KAUST SENTRY team wins prestigious CSAW'22 embedded system hacking competition

The four students from the KAUST Secure Next Generation Resilient Systems (SENTRY) Lab who recently won the CSAW'22 HMR Challenge. From L-R: Ioannis Zografopoulos, Alyah Alfageh, Li Zhou and Shijie Pan. Photo courtesy of Professor Charalambos Konstantinou.

By David Murphy
 
Four KAUST Ph.D. students from the KAUST Secure Next Generation Resilient Systems (SENTRY) Lab recently won the CSAW Cybersecurity Games & Conference’s (CSAW'22) "Hack My Robot Challenge (HMR)." 
 
Featuring 12 cyber competitions, workshops and industry events, CSAW—which took place this year from November 9-12—is the most comprehensive student-run cybersecurity event in the world. 
 
The students—Alyah Alfageh, Shijie Pan, Li Zhou (M.S.) and Ioannis Zografopoulos (Ph.D.)—took part in the CSAW MENA region organized by New York University Abu Dhabi (NYUAD). The HMR challenge was created to raise awareness and familiarize students with the cybersecurity issues in industrial environments where robotic agents operate.

 

A challenging challenge 


This year marked the first edition of the embedded system competition, which the S.M.A.R.T. Construction Research Group at NYUAD organized with support from the university’s Center for Cybersecurity (CCS) and Center for AI and Robotics (CAIR).
 
The competition consisted of two rounds, a qualification and a final round, in which participants attacked the robot and compromised its operation. The organizers provided participants with a small, remotely operated autonomous robot, TurtleBot3, which created detailed maps of uncharted environments using its camera and light detection and ranging sensors. 
 
The team then implemented different attack types to illustrate the impact sophisticated and persistent hacking threats could have in a mission-critical industrial environment.
 
“During the prep process, we tried various methods to see if we could achieve the expected results,” Zografopoulos explained. “After our presentation, the judges decided which attack assumptions, implementations and compromises were better executed and announced the winners.
 
“Our group intercepted packets exchanged between the robot and its operator and performed packet inspection and modification attacks, compromising the exchanged data's integrity. In this false data injection attack scenario, by carefully crafting our malicious payloads, we could control the robot’s speed and navigation,” he added.
 
The group then planted a “backdoor” on the robot that allowed the students to fully control the robotic agent remotely, adding, removing, or manipulating any aggregated data, control commands and maps created.
 
“Our last attack demonstrated the disastrous consequences that can arise if adversaries can achieve persistence on an industrial asset. In our case, the robotic agent,” Zhou noted.
 
“We were able to secure first place, regardless of some technical difficulties that most teams had to go through. It was a great experience not only because we won the first prize but also because we learned a lot and improved our abilities during this competition.”
 

The KAUST SENTRY Lab

The research focus of the SENTRY Lab is in the area of cybersecurity and resilience of industrial control, critical power grid infrastructure and embedded systems. The lab follows the concept of an attacking "red team" versus a "blue team" that responds to the intrusion. 
 
Using this concept, SENTRY's researchers design adaptive, novel modeling methods, monitoring schemes and control algorithms to detect, prevent, and mitigate the risk of cyberattacks. The group's research aims to create secure and resilient computing systems by employing computer security fundamentals and cyber-physical engineering applications. 
 
The group’s principal investigator, KAUST Assistant Professor of Computer Science Charalambos Konstantinou, praised his students for their recent success: “My students' win makes me feel excited and proud. To win at CSAW for the second consecutive year—with a mixed team of current and newly joined students—shows that, at SENTRY and KAUST, we build cybersecurity capacity and have the needed expertise in the field.

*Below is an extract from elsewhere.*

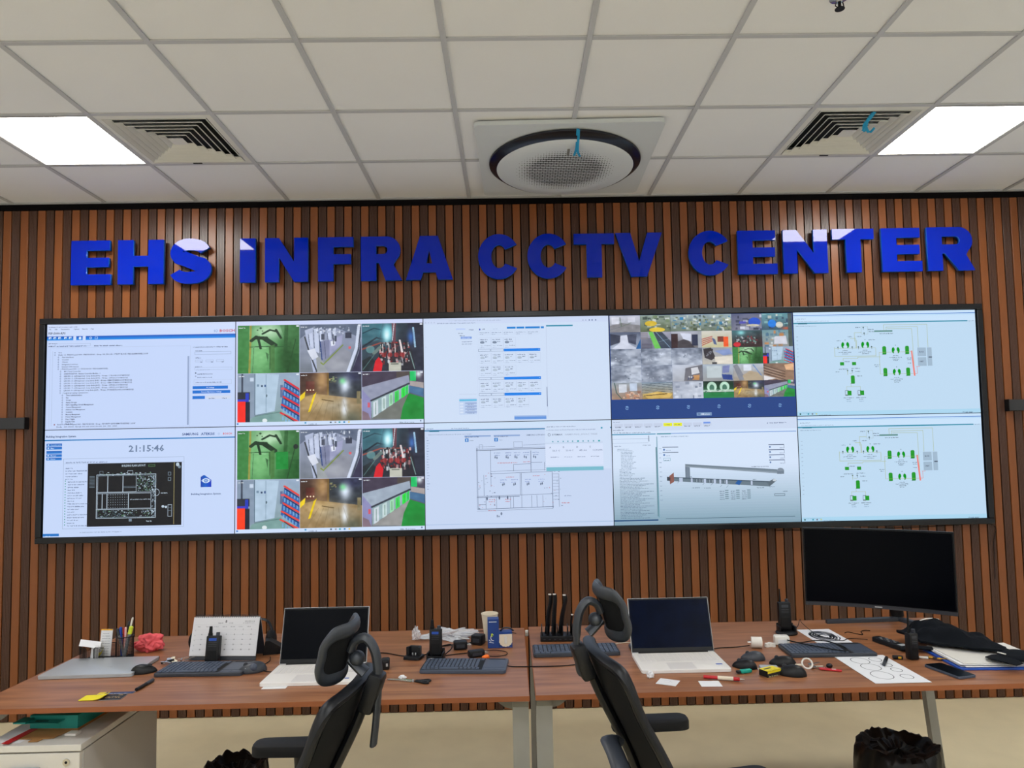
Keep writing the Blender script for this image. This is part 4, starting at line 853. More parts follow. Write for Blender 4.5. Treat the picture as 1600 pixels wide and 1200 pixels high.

“My goal as my group’s advisor is to teach practical skills and habits to my students. And the high-caliber research we do in our lab is affirmed by winning such hands-on competitions,” he emphasized. “However, more critical for me is the ability to motivate, guide and mentor my students throughout their learning process. This will enable them to pursue their academic and professional goals, develop their path and defend their ideas and opinions.” 

“The team would like to thank our advisor, Prof. Konstantinou, for encouraging us to participate in this challenge and providing enough time and guidance throughout the competition. I also think if the group were not structured, cooperative and had good team skills, we would not have been able to reach the final round and win,” Alyah noted.
 
“We had great fun as a team. Given our previous experience with embedded systems competitions such as CSAW ESC, we were naturally intrigued by another embedded system competition,” Pan said. 

“We would like to thank the NYUAD CCS and CAIR for this great initiative and for letting us keep the competition robot for further experimentation,” Zografopoulos concluded.